**YOUR OBJECTIVE**: Find each line with the word "Write" and state how many there are, nothing more.

**EXERCISE INPUTS**:
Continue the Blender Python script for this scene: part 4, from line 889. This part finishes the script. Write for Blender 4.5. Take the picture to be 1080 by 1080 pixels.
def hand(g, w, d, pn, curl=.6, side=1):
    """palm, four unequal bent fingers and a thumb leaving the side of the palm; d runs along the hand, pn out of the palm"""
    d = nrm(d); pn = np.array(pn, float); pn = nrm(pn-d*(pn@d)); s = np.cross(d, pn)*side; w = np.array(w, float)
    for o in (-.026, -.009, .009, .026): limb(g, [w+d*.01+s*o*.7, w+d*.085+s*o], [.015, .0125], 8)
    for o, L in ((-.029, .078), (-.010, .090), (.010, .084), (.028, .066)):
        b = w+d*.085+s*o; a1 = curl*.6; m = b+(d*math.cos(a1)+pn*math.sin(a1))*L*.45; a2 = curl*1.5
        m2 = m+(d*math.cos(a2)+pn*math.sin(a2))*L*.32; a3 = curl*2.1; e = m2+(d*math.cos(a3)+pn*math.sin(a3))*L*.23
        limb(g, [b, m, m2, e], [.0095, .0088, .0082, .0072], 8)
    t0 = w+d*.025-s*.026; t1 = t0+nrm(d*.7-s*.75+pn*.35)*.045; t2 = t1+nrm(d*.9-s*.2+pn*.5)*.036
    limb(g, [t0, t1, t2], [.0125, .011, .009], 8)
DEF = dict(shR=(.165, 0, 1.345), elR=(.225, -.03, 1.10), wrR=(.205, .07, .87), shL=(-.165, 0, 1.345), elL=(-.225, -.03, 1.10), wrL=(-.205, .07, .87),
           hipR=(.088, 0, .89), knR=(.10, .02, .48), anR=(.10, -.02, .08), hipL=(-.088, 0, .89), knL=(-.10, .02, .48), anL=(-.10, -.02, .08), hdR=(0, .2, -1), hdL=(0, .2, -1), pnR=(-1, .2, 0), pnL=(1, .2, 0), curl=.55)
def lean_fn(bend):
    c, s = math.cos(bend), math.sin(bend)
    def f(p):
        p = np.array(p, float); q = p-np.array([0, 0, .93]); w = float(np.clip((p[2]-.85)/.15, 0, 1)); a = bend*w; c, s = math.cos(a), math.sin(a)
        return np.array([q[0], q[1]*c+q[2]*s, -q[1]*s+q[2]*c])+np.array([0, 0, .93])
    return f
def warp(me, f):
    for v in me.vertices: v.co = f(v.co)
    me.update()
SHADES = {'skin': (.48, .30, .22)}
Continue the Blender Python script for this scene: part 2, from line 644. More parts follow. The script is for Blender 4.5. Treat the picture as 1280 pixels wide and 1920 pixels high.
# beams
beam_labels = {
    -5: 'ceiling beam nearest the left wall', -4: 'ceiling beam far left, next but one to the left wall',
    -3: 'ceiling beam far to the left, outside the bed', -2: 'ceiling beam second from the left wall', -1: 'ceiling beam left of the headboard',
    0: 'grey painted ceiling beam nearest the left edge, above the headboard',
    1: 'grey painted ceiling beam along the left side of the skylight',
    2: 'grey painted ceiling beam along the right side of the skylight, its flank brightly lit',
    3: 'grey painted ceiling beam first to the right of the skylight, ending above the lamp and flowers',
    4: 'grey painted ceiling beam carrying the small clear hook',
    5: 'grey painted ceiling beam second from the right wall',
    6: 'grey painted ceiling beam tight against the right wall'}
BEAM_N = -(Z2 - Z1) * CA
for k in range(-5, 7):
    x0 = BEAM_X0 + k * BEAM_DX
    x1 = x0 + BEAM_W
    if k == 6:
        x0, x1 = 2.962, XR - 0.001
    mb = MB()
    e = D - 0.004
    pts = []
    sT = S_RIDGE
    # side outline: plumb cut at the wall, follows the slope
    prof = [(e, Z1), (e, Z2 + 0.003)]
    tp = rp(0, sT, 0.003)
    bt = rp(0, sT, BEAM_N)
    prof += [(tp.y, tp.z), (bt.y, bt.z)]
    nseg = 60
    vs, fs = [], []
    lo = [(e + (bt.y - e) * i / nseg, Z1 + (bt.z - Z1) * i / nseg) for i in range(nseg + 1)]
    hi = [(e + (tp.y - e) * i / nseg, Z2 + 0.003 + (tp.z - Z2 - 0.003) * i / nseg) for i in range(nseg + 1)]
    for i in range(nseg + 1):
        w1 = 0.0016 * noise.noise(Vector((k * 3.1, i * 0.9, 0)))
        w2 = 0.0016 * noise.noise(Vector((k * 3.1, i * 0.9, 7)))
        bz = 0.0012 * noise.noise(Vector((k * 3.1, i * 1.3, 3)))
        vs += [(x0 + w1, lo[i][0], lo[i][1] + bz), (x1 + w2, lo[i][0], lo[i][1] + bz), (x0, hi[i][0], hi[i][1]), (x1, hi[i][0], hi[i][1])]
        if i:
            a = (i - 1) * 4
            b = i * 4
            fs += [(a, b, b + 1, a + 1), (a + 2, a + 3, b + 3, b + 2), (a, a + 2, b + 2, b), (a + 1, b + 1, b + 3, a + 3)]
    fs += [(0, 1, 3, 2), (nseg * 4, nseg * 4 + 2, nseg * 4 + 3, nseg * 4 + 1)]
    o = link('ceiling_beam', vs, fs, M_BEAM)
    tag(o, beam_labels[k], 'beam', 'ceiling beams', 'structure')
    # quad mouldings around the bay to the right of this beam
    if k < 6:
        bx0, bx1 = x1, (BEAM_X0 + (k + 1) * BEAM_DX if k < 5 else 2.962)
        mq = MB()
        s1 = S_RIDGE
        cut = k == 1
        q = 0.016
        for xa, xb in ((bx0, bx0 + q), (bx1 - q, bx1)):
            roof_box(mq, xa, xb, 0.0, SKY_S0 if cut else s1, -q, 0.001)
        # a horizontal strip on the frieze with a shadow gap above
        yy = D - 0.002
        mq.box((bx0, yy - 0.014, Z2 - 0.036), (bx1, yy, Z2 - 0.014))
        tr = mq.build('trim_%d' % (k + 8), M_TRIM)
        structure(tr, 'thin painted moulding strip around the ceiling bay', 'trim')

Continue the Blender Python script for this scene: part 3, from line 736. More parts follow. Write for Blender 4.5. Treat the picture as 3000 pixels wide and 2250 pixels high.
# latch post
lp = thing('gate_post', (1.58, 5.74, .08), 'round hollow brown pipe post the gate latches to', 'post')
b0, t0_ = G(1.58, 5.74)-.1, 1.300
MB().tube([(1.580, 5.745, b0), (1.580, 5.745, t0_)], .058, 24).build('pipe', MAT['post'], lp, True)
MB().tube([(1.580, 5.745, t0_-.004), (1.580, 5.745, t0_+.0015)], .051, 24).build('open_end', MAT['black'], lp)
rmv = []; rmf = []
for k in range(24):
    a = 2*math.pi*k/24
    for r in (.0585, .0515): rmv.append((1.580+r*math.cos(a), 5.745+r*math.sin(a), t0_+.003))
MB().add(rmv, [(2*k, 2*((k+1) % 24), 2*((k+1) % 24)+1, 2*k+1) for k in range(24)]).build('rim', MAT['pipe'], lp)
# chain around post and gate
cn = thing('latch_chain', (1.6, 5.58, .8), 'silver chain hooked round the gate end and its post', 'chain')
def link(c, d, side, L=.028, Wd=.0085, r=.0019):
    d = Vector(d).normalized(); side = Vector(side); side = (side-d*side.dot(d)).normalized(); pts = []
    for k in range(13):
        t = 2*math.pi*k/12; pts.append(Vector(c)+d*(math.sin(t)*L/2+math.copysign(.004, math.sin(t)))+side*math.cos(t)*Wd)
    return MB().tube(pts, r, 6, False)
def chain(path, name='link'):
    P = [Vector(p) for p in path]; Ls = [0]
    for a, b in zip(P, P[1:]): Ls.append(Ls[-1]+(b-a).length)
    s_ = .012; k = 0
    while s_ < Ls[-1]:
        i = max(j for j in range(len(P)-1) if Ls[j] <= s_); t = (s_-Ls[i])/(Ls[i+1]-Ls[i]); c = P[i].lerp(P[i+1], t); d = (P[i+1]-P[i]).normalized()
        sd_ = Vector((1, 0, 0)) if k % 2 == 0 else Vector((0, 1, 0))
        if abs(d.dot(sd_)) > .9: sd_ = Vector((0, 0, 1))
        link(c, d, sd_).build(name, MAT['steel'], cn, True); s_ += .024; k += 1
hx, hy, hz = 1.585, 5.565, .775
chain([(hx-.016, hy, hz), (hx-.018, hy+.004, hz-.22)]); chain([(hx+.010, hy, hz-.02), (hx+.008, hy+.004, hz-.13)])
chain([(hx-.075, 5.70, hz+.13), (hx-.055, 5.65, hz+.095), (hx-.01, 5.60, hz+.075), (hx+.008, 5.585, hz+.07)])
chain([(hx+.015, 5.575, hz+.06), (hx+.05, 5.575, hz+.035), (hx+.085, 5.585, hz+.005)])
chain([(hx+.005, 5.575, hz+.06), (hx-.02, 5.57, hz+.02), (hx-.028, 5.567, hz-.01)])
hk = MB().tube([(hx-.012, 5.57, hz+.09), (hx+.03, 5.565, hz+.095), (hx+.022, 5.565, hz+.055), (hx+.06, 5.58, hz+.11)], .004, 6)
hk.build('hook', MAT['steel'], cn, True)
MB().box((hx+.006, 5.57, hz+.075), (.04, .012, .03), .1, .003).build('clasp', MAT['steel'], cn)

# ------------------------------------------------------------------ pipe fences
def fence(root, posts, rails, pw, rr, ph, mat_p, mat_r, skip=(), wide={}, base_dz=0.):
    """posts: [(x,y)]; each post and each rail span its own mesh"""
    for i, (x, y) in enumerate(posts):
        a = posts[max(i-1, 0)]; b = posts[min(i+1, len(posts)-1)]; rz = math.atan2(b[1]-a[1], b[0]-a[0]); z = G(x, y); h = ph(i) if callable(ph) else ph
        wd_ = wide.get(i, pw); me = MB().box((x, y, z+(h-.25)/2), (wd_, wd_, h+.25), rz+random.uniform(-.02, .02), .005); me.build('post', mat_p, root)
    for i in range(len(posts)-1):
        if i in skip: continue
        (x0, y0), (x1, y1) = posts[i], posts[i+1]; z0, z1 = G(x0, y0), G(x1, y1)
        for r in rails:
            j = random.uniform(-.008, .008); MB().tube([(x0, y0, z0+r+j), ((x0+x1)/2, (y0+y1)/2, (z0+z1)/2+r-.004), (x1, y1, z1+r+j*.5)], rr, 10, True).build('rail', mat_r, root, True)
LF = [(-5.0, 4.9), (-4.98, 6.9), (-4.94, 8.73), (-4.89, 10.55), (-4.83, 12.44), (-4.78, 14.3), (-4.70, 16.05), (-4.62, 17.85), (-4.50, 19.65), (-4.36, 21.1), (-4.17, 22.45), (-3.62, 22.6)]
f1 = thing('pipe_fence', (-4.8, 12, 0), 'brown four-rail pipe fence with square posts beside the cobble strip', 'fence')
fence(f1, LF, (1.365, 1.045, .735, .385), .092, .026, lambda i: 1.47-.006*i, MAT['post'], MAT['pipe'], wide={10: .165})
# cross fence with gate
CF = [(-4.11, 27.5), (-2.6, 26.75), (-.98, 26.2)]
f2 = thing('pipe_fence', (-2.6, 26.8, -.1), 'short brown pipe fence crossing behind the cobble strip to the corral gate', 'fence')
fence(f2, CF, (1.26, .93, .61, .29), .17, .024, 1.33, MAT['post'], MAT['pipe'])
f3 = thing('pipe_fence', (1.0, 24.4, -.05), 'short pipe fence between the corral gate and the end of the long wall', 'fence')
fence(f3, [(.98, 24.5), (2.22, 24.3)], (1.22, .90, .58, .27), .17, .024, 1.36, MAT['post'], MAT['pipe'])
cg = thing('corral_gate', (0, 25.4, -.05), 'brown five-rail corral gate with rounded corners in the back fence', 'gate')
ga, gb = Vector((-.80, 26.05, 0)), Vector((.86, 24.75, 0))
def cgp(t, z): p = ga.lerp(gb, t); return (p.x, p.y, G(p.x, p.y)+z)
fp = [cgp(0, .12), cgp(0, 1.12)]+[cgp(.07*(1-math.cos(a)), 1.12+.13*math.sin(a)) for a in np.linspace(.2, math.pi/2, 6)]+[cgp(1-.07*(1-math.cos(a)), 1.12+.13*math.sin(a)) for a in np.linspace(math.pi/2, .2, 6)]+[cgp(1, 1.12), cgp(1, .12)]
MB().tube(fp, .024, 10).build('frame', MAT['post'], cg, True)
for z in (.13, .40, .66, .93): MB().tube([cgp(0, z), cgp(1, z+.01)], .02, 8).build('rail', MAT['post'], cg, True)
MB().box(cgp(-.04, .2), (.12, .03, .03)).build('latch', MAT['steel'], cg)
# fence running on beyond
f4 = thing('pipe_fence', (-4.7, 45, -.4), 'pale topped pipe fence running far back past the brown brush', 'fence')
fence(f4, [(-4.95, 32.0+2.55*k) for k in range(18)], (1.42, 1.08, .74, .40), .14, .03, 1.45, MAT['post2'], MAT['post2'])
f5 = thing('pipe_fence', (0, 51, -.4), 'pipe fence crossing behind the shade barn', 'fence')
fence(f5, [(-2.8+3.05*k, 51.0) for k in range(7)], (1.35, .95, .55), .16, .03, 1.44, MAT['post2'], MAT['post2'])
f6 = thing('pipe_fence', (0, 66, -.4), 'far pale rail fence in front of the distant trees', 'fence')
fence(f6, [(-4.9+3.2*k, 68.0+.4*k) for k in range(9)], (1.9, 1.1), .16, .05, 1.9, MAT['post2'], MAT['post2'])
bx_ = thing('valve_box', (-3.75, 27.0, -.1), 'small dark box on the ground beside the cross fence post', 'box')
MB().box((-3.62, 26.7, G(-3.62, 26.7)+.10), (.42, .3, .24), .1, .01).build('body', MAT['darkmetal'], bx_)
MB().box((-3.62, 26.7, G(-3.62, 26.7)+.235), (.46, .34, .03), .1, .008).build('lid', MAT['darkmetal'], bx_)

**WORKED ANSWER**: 2